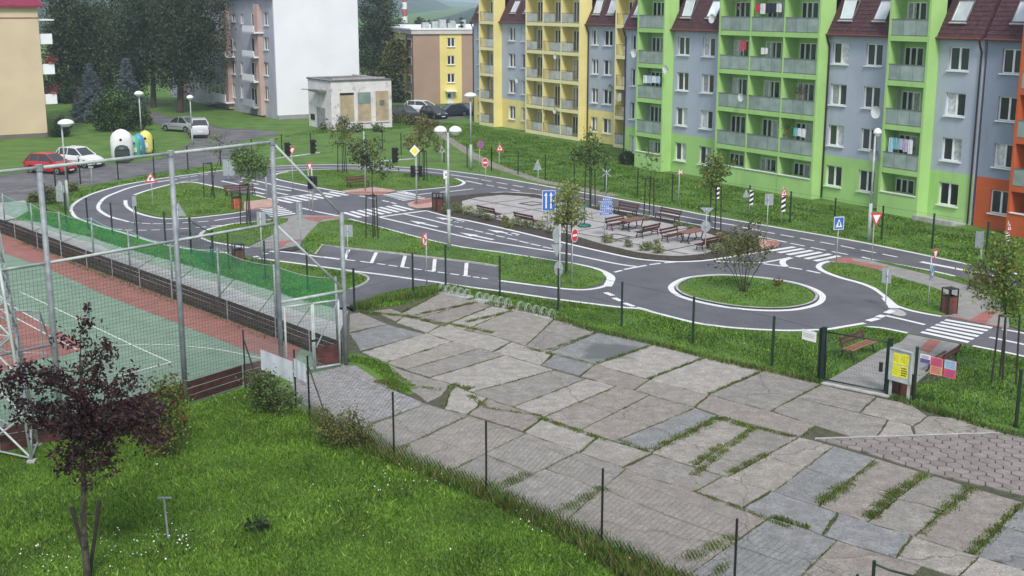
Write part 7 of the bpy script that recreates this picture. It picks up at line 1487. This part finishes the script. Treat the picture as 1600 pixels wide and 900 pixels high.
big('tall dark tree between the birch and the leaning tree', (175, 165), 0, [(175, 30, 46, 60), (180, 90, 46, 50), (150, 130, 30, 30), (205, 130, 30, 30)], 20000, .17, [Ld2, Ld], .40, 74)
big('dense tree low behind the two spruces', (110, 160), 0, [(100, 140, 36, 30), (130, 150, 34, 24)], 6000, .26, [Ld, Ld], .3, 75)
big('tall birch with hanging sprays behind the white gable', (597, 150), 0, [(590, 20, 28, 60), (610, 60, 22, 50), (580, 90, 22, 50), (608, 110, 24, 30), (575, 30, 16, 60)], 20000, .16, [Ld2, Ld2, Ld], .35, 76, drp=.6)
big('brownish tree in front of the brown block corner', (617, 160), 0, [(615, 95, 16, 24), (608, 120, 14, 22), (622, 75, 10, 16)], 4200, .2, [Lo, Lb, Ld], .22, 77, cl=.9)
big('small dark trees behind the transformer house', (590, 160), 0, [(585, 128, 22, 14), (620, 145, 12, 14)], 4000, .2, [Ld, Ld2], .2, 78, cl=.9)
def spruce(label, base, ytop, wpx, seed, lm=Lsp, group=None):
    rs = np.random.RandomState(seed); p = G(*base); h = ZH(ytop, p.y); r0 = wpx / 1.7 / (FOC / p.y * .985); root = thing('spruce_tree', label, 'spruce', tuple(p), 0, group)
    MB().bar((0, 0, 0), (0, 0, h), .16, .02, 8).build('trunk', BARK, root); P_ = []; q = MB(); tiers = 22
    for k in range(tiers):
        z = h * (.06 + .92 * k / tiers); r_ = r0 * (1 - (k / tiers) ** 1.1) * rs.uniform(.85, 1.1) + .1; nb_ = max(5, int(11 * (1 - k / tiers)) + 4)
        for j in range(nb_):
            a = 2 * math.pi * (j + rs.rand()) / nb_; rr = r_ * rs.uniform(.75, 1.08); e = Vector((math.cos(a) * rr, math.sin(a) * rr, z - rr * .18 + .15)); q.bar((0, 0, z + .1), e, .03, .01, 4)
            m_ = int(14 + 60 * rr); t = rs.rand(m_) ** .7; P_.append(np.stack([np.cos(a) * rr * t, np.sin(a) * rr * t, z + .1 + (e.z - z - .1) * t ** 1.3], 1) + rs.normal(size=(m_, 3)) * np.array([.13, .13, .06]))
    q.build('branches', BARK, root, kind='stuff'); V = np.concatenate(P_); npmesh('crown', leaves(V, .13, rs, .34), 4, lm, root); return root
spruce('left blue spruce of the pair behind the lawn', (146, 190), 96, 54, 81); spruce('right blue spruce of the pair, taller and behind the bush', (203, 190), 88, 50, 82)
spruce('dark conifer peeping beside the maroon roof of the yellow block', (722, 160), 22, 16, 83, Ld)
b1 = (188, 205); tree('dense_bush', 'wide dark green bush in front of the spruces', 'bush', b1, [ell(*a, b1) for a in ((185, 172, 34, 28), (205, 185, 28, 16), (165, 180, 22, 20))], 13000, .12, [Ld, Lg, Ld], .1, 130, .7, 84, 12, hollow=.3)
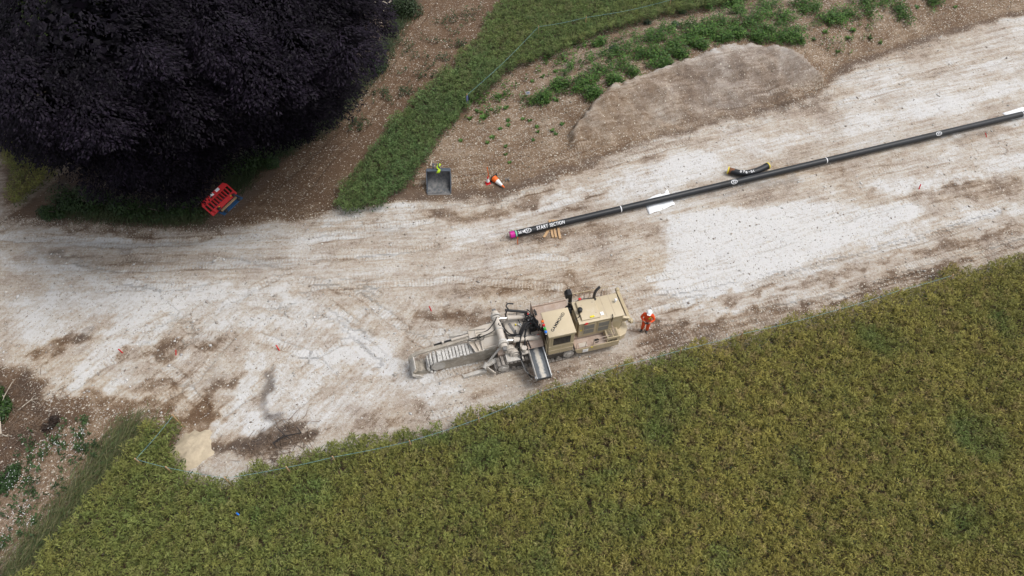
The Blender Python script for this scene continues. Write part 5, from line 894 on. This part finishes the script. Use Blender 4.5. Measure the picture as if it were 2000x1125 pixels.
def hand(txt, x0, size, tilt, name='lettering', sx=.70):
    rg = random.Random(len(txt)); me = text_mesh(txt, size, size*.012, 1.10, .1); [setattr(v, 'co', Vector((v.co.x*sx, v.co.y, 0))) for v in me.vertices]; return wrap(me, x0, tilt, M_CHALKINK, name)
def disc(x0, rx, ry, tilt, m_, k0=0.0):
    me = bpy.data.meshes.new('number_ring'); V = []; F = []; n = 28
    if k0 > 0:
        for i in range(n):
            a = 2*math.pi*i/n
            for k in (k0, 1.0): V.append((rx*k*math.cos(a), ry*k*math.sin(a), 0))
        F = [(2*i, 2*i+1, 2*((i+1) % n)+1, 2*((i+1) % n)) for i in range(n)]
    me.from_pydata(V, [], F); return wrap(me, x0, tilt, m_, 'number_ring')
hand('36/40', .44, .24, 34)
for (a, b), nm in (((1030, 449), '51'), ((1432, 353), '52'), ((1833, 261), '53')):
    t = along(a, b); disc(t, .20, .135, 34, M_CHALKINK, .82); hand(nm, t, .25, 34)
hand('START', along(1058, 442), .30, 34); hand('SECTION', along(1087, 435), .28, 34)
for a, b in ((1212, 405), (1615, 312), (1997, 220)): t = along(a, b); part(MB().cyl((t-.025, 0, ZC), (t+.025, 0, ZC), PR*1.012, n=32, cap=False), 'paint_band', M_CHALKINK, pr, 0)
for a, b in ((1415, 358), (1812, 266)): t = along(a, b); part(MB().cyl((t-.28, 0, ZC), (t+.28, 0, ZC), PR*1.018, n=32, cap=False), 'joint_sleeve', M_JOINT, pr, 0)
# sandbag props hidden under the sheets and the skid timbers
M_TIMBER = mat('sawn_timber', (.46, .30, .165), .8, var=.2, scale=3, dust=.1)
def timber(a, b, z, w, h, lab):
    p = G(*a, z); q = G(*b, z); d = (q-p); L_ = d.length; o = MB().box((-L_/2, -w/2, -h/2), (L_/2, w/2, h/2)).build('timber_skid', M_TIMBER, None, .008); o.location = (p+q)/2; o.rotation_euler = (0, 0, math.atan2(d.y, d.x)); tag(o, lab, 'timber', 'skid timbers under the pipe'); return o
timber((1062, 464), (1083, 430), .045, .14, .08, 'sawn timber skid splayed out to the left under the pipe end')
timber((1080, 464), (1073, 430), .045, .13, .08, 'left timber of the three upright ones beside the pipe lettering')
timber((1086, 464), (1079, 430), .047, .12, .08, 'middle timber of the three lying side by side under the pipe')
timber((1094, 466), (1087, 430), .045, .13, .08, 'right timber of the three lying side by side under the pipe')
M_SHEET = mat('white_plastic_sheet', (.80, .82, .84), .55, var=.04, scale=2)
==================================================
- [Exercise requirements]: Except for the pictures, copy every line of the records above exactly.

- [Full response]:
Write part 7 of the bpy script that recreates this picture. It picks up at line 1487. This part finishes the script. Treat the picture as 1600 pixels wide and 900 pixels high.
big('tall dark tree between the birch and the leaning tree', (175, 165), 0, [(175, 30, 46, 60), (180, 90, 46, 50), (150, 130, 30, 30), (205, 130, 30, 30)], 20000, .17, [Ld2, Ld], .40, 74)
big('dense tree low behind the two spruces', (110, 160), 0, [(100, 140, 36, 30), (130, 150, 34, 24)], 6000, .26, [Ld, Ld], .3, 75)
big('tall birch with hanging sprays behind the white gable', (597, 150), 0, [(590, 20, 28, 60), (610, 60, 22, 50), (580, 90, 22, 50), (608, 110, 24, 30), (575, 30, 16, 60)], 20000, .16, [Ld2, Ld2, Ld], .35, 76, drp=.6)
big('brownish tree in front of the brown block corner', (617, 160), 0, [(615, 95, 16, 24), (608, 120, 14, 22), (622, 75, 10, 16)], 4200, .2, [Lo, Lb, Ld], .22, 77, cl=.9)
big('small dark trees behind the transformer house', (590, 160), 0, [(585, 128, 22, 14), (620, 145, 12, 14)], 4000, .2, [Ld, Ld2], .2, 78, cl=.9)
def spruce(label, base, ytop, wpx, seed, lm=Lsp, group=None):
    rs = np.random.RandomState(seed); p = G(*base); h = ZH(ytop, p.y); r0 = wpx / 1.7 / (FOC / p.y * .985); root = thing('spruce_tree', label, 'spruce', tuple(p), 0, group)
    MB().bar((0, 0, 0), (0, 0, h), .16, .02, 8).build('trunk', BARK, root); P_ = []; q = MB(); tiers = 22
    for k in range(tiers):
        z = h * (.06 + .92 * k / tiers); r_ = r0 * (1 - (k / tiers) ** 1.1) * rs.uniform(.85, 1.1) + .1; nb_ = max(5, int(11 * (1 - k / tiers)) + 4)
        for j in range(nb_):
            a = 2 * math.pi * (j + rs.rand()) / nb_; rr = r_ * rs.uniform(.75, 1.08); e = Vector((math.cos(a) * rr, math.sin(a) * rr, z - rr * .18 + .15)); q.bar((0, 0, z + .1), e, .03, .01, 4)
            m_ = int(14 + 60 * rr); t = rs.rand(m_) ** .7; P_.append(np.stack([np.cos(a) * rr * t, np.sin(a) * rr * t, z + .1 + (e.z - z - .1) * t ** 1.3], 1) + rs.normal(size=(m_, 3)) * np.array([.13, .13, .06]))
    q.build('branches', BARK, root, kind='stuff'); V = np.concatenate(P_); npmesh('crown', leaves(V, .13, rs, .34), 4, lm, root); return root
spruce('left blue spruce of the pair behind the lawn', (146, 190), 96, 54, 81); spruce('right blue spruce of the pair, taller and behind the bush', (203, 190), 88, 50, 82)
spruce('dark conifer peeping beside the maroon roof of the yellow block', (722, 160), 22, 16, 83, Ld)
b1 = (188, 205); tree('dense_bush', 'wide dark green bush in front of the spruces', 'bush', b1, [ell(*a, b1) for a in ((185, 172, 34, 28), (205, 185, 28, 16), (165, 180, 22, 20))], 13000, .12, [Ld, Lg, Ld], .1, 130, .7, 84, 12, hollow=.3)
The Blender Python script for this scene continues. Write part 5, from line 894 on. This part finishes the script. Use Blender 4.5. Measure the picture as if it were 2000x1125 pixels.
def hand(txt, x0, size, tilt, name='lettering', sx=.70):
    rg = random.Random(len(txt)); me = text_mesh(txt, size, size*.012, 1.10, .1); [setattr(v, 'co', Vector((v.co.x*sx, v.co.y, 0))) for v in me.vertices]; return wrap(me, x0, tilt, M_CHALKINK, name)
def disc(x0, rx, ry, tilt, m_, k0=0.0):
    me = bpy.data.meshes.new('number_ring'); V = []; F = []; n = 28
    if k0 > 0:
        for i in range(n):
            a = 2*math.pi*i/n
            for k in (k0, 1.0): V.append((rx*k*math.cos(a), ry*k*math.sin(a), 0))
        F = [(2*i, 2*i+1, 2*((i+1) % n)+1, 2*((i+1) % n)) for i in range(n)]
    me.from_pydata(V, [], F); return wrap(me, x0, tilt, m_, 'number_ring')
hand('36/40', .44, .24, 34)
for (a, b), nm in (((1030, 449), '51'), ((1432, 353), '52'), ((1833, 261), '53')):
    t = along(a, b); disc(t, .20, .135, 34, M_CHALKINK, .82); hand(nm, t, .25, 34)
hand('START', along(1058, 442), .30, 34); hand('SECTION', along(1087, 435), .28, 34)
for a, b in ((1212, 405), (1615, 312), (1997, 220)): t = along(a, b); part(MB().cyl((t-.025, 0, ZC), (t+.025, 0, ZC), PR*1.012, n=32, cap=False), 'paint_band', M_CHALKINK, pr, 0)
for a, b in ((1415, 358), (1812, 266)): t = along(a, b); part(MB().cyl((t-.28, 0, ZC), (t+.28, 0, ZC), PR*1.018, n=32, cap=False), 'joint_sleeve', M_JOINT, pr, 0)
# sandbag props hidden under the sheets and the skid timbers
M_TIMBER = mat('sawn_timber', (.46, .30, .165), .8, var=.2, scale=3, dust=.1)
def timber(a, b, z, w, h, lab):
    p = G(*a, z); q = G(*b, z); d = (q-p); L_ = d.length; o = MB().box((-L_/2, -w/2, -h/2), (L_/2, w/2, h/2)).build('timber_skid', M_TIMBER, None, .008); o.location = (p+q)/2; o.rotation_euler = (0, 0, math.atan2(d.y, d.x)); tag(o, lab, 'timber', 'skid timbers under the pipe'); return o
timber((1062, 464), (1083, 430), .045, .14, .08, 'sawn timber skid splayed out to the left under the pipe end')
timber((1080, 464), (1073, 430), .045, .13, .08, 'left timber of the three upright ones beside the pipe lettering')
timber((1086, 464), (1079, 430), .047, .12, .08, 'middle timber of the three lying side by side under the pipe')
timber((1094, 466), (1087, 430), .045, .13, .08, 'right timber of the three lying side by side under the pipe')
M_SHEET = mat('white_plastic_sheet', (.80, .82, .84), .55, var=.04, scale=2)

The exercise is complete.